John Linton .....remains very unclear....at least it does to me.
Telstra Retail continues to 'attack' Exetel's ADSL customer base and it has become almost impossible to maintain the number of customers in Zone One that Telstra Wholesale requires to maintain the current 'discounts for all zones. I did some more work on the possible results of not 'enjoying preferential volume discounts' from Telstra Wholesale if zTelstra Retail continues to take customers from Exetel and enough current Exetel customers chose to move their Exetel ADSL service from the Telstra infrastructure to either AAPT or Optus infrastructure. As I didn't have even the possible numbers, let alone any basis for estimating what the likely take up would be, this was not a particularly useful exercise - but then sometimes commercial life is like that. Irrespective of what those numbers turn out to be, and we will have the possible totals sometime later today, we are unable to do anything about the zone 2 and 3 customers on the Telstra infrastructure as there is no choice in almost all those locations and the NBNCo alternative is some unknown time away.
However my rough math indicated that if half the current Zone One customers currently using Exete/Telstra infrastructure services in Zone One decided to use AAPT based services for their ADSL2 services only (no change in telephone line supplier) then the savings on the port charges and back haul charges would cancel out the steep rise in the port rental charges on the remaining Zone One Telstra charges and 100% of the rise in the Zone Two and Zone Three port charges. If some additional proportion of the remaining Zone One Telstra users elected to move their ADSL service and their Telephone line service to Optus then Exetel would be progressively better off financially and would have 'broken the bonds' of being chained to Testra....a cheerful prospect.
It's anybody's guess as to how many and how soon the NBNCo will provide alternative fibre services in the Telstra Zone 2 and Zone 3 areas - I very much doubt that it will be in my 'commercial life time' and perhaps not even in my actual life time given what changes may occur should there be a change of government at the next Federal election. So what Exetel, or anyone else can do to improve the supply of communications services to regional and rural areas is unclear to me. Over time I still think that wireless broadband will provide a more than adequate alternative to ADSL2 but the time frames are as unclear (at least to me) as the time frames for NBN2 availability. Which brings up the question of how to effectively deal with Telstra Wholesale in the near and medium term future....

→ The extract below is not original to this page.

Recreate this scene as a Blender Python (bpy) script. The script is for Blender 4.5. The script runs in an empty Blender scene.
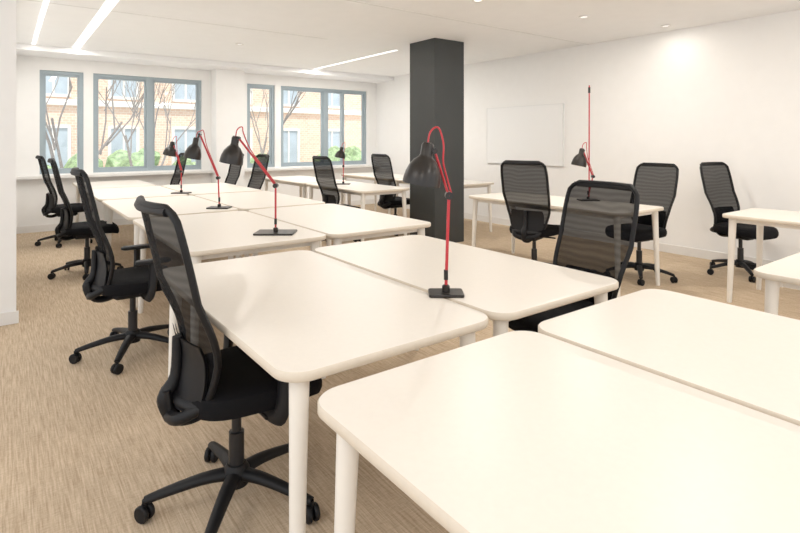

.....and I have no firm views on either how Exetel might approach that issue nor how Telstra Wholesale may 'conduct themselves' if there actually is a 'real' separation of their retail and wholesale operations - itself something far from clear at the moment. The other issue is what we would do about buying other services from Telstra Wholesale such as, right now, business fibre services and, in some unknown future time frame, possibly mobile broadband services. While we don't buy a lot of fibre business services from Telstra at the moment (and obviously no mobile broadband services) we are slowly increasing our fibre purchases because, as with ADSL, Telstra provide services in areas where no-one else does. So not any sort of clear cut decisions can be made at this precise moment.

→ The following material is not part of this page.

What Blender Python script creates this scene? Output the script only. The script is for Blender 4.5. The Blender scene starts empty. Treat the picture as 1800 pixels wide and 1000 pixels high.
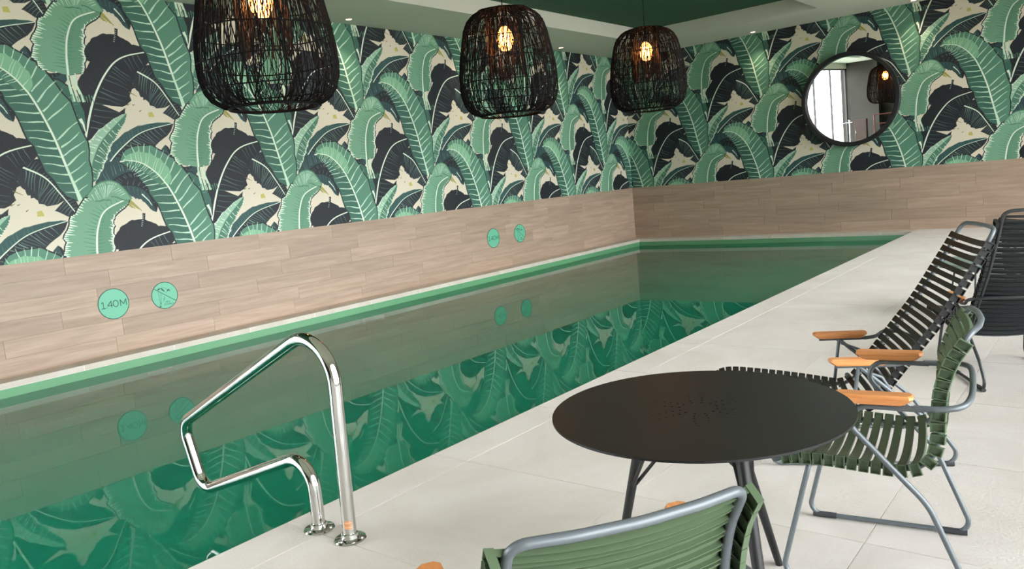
import bpy, bmesh, math, random
import numpy as np
from mathutils import Vector, Matrix
random.seed(7); RS=np.random.RandomState(7)
PI=math.pi
SC=bpy.context.scene
C=SC.collection
# ------------------------------------------------------------------ camera, world, light, exposure
CAM_R=Vector((0.77949828,0.61990681,-0.08998871)); CAM_U=Vector((-0.01074518,0.15687062,0.98756071)); CAM_F=Vector((-0.6263122,0.76883493,-0.12894139))
cd=bpy.data.cameras.new('camera'); cam=bpy.data.objects.new('camera',cd); C.objects.link(cam)
cd.sensor_width=36; cd.lens=27.3966; cd.clip_start=0.05; cd.clip_end=300
m=Matrix.Identity(4)
for i in range(3):
    m[i][0]=CAM_R[i]; m[i][1]=CAM_U[i]; m[i][2]=-CAM_F[i]
m[0][3],m[1][3],m[2][3]=8.96625,0.0,1.5
cam.matrix_world=m; SC.camera=cam
W=bpy.data.worlds.new('overcast_sky'); SC.world=W; W.use_nodes=True
bg=W.node_tree.nodes['Background']; bg.inputs[0].default_value=(0.93,0.97,1.0,1); bg.inputs[1].default_value=8.2
vs=SC.view_settings; vs.view_transform='Standard'; vs.look='None'; vs.gamma=1; vs.use_curve_mapping=False; vs.exposure=0.82
SC.cycles.max_bounces=10; SC.cycles.diffuse_bounces=5; SC.cycles.transparent_max_bounces=24; SC.cycles.glossy_bounces=5
SC.cycles.sample_clamp_indirect=6; SC.cycles.caustics_reflective=False; SC.cycles.caustics_refractive=False

# ------------------------------------------------------------------ materials
def srgb(r,g,b):
    f=lambda c:((c/255)/12.92 if c/255<=0.04045 else ((c/255+0.055)/1.055)**2.4)
    return (f(r),f(g),f(b),1)
class NT:
    def __init__(s,name):
        s.m=bpy.data.materials.new(name); s.m.use_nodes=True; s.t=s.m.node_tree; s.n=s.t.nodes; s.l=s.t.links
        s.b=s.n['Principled BSDF']; s.out=s.n['Material Output']
    def new(s,t,**k):
        n=s.n.new(t)
        for a,v in k.items(): setattr(n,a,v)
        return n
    def link(s,a,b): s.l.new(a,b)
def mat(name,col,rough=.5,metal=0,spec=.5,bump=0,bscale=60,var=0,vscale=8,coat=0):
    t=NT(name); b=t.b
    b.inputs['Base Color'].default_value=col; b.inputs['Roughness'].default_value=rough; b.inputs['Metallic'].default_value=metal
    b.inputs['Specular IOR Level'].default_value=spec; b.inputs['Coat Weight'].default_value=coat
    tc=t.new('ShaderNodeTexCoord')
    if var:
        n=t.new('ShaderNodeTexNoise'); n.inputs['Scale'].default_value=vscale; n.inputs['Detail'].default_value=4
        t.link(tc.outputs['Object'],n.inputs['Vector'])
        r=t.new('ShaderNodeValToRGB'); r.color_ramp.elements[0].position=.3; r.color_ramp.elements[1].position=.7
        r.color_ramp.elements[0].color=tuple(c*(1-var) for c in col[:3])+(1,); r.color_ramp.elements[1].color=tuple(min(1,c*(1+var)) for c in col[:3])+(1,)
        t.link(n.outputs['Fac'],r.inputs['Fac']); t.link(r.outputs['Color'],b.inputs['Base Color'])
    if bump:
        n=t.new('ShaderNodeTexNoise'); n.inputs['Scale'].default_value=bscale; n.inputs['Detail'].default_value=5
        t.link(tc.outputs['Object'],n.inputs['Vector'])
        bm=t.new('ShaderNodeBump'); bm.inputs['Strength'].default_value=bump; bm.inputs['Distance'].default_value=.004
        t.link(n.outputs['Fac'],bm.inputs['Height']); t.link(bm.outputs['Normal'],b.inputs['Normal'])
    return t.m
def tex_piece(name,c0,c1,c2,stretch,scale,rough,bump,fine=90,amount=.25):
    """grain or stone cloud varying from piece to piece (Object Info random)"""
    t=NT(name); b=t.b; b.inputs['Roughness'].default_value=rough
    tc=t.new('ShaderNodeTexCoord'); oi=t.new('ShaderNodeObjectInfo')
    mul=t.new('ShaderNodeVectorMath',operation='MULTIPLY'); mul.inputs[1].default_value=stretch
    comb=t.new('ShaderNodeMath',operation='MULTIPLY'); comb.inputs[1].default_value=137.0
    add=t.new('ShaderNodeVectorMath',operation='ADD')
    t.link(tc.outputs['Object'],mul.inputs[0]); t.link(oi.outputs['Random'],comb.inputs[0]); t.link(mul.outputs[0],add.inputs[0]); t.link(comb.outputs[0],add.inputs[1])
    n=t.new('ShaderNodeTexNoise'); n.inputs['Scale'].default_value=scale; n.inputs['Detail'].default_value=7; n.inputs['Roughness'].default_value=.62; n.inputs['Distortion'].default_value=.6
    t.link(add.outputs[0],n.inputs['Vector'])
    r=t.new('ShaderNodeValToRGB'); e=r.color_ramp.elements; e[0].position=.28; e[0].color=c0; e[1].position=.72; e[1].color=c2
    x=e.new(.5); x.color=c1
    t.link(n.outputs['Fac'],r.inputs['Fac'])
    hsv=t.new('ShaderNodeHueSaturation'); mr=t.new('ShaderNodeMapRange'); mr.inputs['To Min'].default_value=1-amount; mr.inputs['To Max'].default_value=1+amount
    t.link(oi.outputs['Random'],mr.inputs['Value']); t.link(mr.outputs[0],hsv.inputs['Value']); t.link(r.outputs['Color'],hsv.inputs['Color']); t.link(hsv.outputs['Color'],b.inputs['Base Color'])
    n2=t.new('ShaderNodeTexNoise'); n2.inputs['Scale'].default_value=fine; n2.inputs['Detail'].default_value=6
    t.link(add.outputs[0] if stretch[0]!=stretch[1] else tc.outputs['Object'],n2.inputs['Vector'])
    bp=t.new('ShaderNodeBump'); bp.inputs['Strength'].default_value=bump; bp.inputs['Distance'].default_value=.004
    t.link(n2.outputs['Fac'],bp.inputs['Height']); t.link(bp.outputs['Normal'],b.inputs['Normal'])
    return t.m
M={}
M['plaster']=mat('painted_plaster',srgb(196,190,176),.85,var=.03,vscale=2)
M['soffit']=mat('soffit_paint',srgb(202,202,188),.9,var=.02,vscale=1.5)
M['tray_green']=mat('dark_green_ceiling_paint',srgb(34,76,51),.8,var=.04,vscale=1.5)
M['concrete']=mat('grey_concrete',srgb(56,53,48),.9,bump=.3,bscale=20,var=.12,vscale=2)
M['wood']=tex_piece('oak_wall_plank',srgb(146,124,106),srgb(162,139,121),srgb(176,153,135),(.55,9,9),2.2,.5,.08,40,.10)
M['tile']=tex_piece('cream_stone_tile',srgb(203,194,186),srgb(212,204,198),srgb(221,214,209),(1,1,1),1.6,.48,.8,62,.014)
M['grout']=mat('pale_grout',srgb(240,236,228),.9)
M['joint']=mat('tan_joint',srgb(150,125,105),.9)
M['coping']=tex_piece('white_stone_coping',srgb(184,174,160),srgb(192,183,170),srgb(200,193,182),(1,1,1),3,.45,.2,80,.02)
M['pool_tile']=mat('green_pool_tile',srgb(92,146,104),.35,var=.05,vscale=2)
M['pool_floor']=mat('teal_pool_floor',srgb(70,196,150),.6,var=.05,vscale=1.5)
M['chrome']=mat('polished_steel',(.58,.57,.55,1),.06,1)
M['bolt']=mat('steel_bolt',(.6,.6,.6,1),.25,1)
M['blackmetal']=mat('black_powder_coat',srgb(18,18,20),.45,0,.4,bump=.06,bscale=400)
M['tabletop']=mat('matt_black_tabletop',srgb(17,18,19),.40,0,.32,bump=.05,bscale=500)
M['greymetal']=mat('grey_powder_coat',srgb(92,98,102),.4,.2,.5)
M['darkmetal']=mat('charcoal_powder_coat',srgb(52,54,56),.4,.2,.5)
M['green_slat']=mat('olive_green_plastic',srgb(74,90,66),.45,0,.4)
M['black_slat']=mat('black_plastic',srgb(15,16,17),.4,0,.5)
M['teal_slat']=mat('charcoal_plastic',srgb(33,38,40),.4,0,.5)
M['rubber']=mat('dark_rubber',srgb(45,47,50),.7)
M['bamboo']=tex_piece('bamboo_lamella',srgb(186,112,58),srgb(208,136,80),srgb(222,156,98),(1.5,30,30),3,.42,.06,60,.05)
M['sleeve']=mat('glow_tinted_wire',srgb(26,17,15),.7,0,.15)  # black wire lightened to brown, putting the bulb's reddish glow into its colour
M['rattan']=mat('black_wire',srgb(9,9,9),.75,0,.12)
M['mirror']=mat('mirror_glass',(.93,.94,.93,1),.0,1)
M['sidetable']=mat('grey_green_metal',srgb(118,134,124),.45)
M['bronze']=mat('bronze_metal',srgb(84,40,32),.45,.2)
M['brown']=mat('brown_timber',srgb(58,38,32),.6,var=.1)
M['trim_lamp']=mat('brass_trim',srgb(210,190,150),.4,.5)
M['sign_green']=mat('mint_sign_face',srgb(98,174,143),.4)
M['sign_ink']=mat('dark_green_ink',srgb(14,78,60),.5)
M['sticker']=mat('sticker_orange',srgb(205,150,110),.5)
M['sticker_ink']=mat('sticker_brown',srgb(130,80,50),.5)
M['frame']=mat('window_frame',srgb(60,60,60),.5)
M['ground']=mat('outdoor_paving',srgb(175,172,165),.9,var=.08,vscale=.5)
def emis(name,col,s):
    t=NT(name); e=t.new('ShaderNodeEmission'); e.inputs[0].default_value=col; e.inputs[1].default_value=s; t.link(e.outputs[0],t.out.inputs['Surface']); return t.m
M['filament']=emis('hot_filament',(1,.55,.18,1),30)
M['downlight']=emis('downlight_lens',(1,.78,.5,1),7)
def glassy(name,tint,ior,base=0.0,emit=None):
    """clear sheet: Fresnel reflection over a straight, tinted view through"""
    t=NT(name); tr=t.new('ShaderNodeBsdfTransparent'); tr.inputs[0].default_value=tint
    gl=t.new('ShaderNodeBsdfGlossy'); gl.inputs['Roughness'].default_value=0.0
    fr=t.new('ShaderNodeFresnel'); fr.inputs['IOR'].default_value=ior
    mx=t.new('ShaderNodeMixShader'); t.link(fr.outputs[0],mx.inputs[0]); t.link(tr.outputs[0],mx.inputs[1]); t.link(gl.outputs[0],mx.inputs[2])
    sur=mx
    if emit:
        em=t.new('ShaderNodeEmission'); em.inputs[0].default_value=emit[0]; em.inputs[1].default_value=emit[1]
        ad=t.new('ShaderNodeAddShader'); t.link(mx.outputs[0],ad.inputs[0]); t.link(em.outputs[0],ad.inputs[1]); sur=ad
    t.link(sur.outputs[0],t.out.inputs['Surface']); return t,gl,fr
M['pane']=glassy('window_glass',(.97,.98,.97,1),1.45)[0].m
M['bulb']=glassy('amber_bulb_glass',(1,.62,.35,1),1.3,emit=((1,.36,.10,1),2.4))[0].m
wt,wg,wf=glassy('pool_water',(.40,.93,.80,1),1.37)
tc=wt.new('ShaderNodeTexCoord'); nz=wt.new('ShaderNodeTexNoise'); nz.inputs['Scale'].default_value=2.2; nz.inputs['Detail'].default_value=1
bmp=wt.new('ShaderNodeBump'); bmp.inputs['Strength'].default_value=.012; bmp.inputs['Distance'].default_value=.002
wt.link(tc.outputs['Object'],nz.inputs['Vector']); wt.link(nz.outputs['Fac'],bmp.inputs['Height']); wt.link(bmp.outputs['Normal'],wg.inputs['Normal'])
dfw=wt.new('ShaderNodeBsdfDiffuse'); dfw.inputs[0].default_value=(.006,.315,.185,1); mxw=wt.new('ShaderNodeMixShader'); mxw.inputs[0].default_value=.46
trn=[n for n in wt.n if n.type=='BSDF_TRANSPARENT'][0]; mix0=[n for n in wt.n if n.type=='MIX_SHADER' and n!=mxw][0]
wt.link(trn.outputs[0],mxw.inputs[1]); wt.link(dfw.outputs[0],mxw.inputs[2]); wt.link(mxw.outputs[0],mix0.inputs[1])   # slightly milky water
M['water']=wt.m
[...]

The future of the NBNCo (bearing in mind there is still no 'final' version of the wholesale contract) remains uncertain and it would be a brave (and immensely well informed) person who could spell out how that will actually work out over the next three years. Will NBNCo fibre actually become the only game in residential town? If it does what are the time lines for that to happen and, most importantly, when will the PSTN copper actually cease to exist where and when? Those questions are so difficult to even estimate it makes my head hurt just thinking about them....and as a rapidly increasing user of EOC those questions play a major part in Exetel's future plans.
It is a very difficult period in this always interesting industry.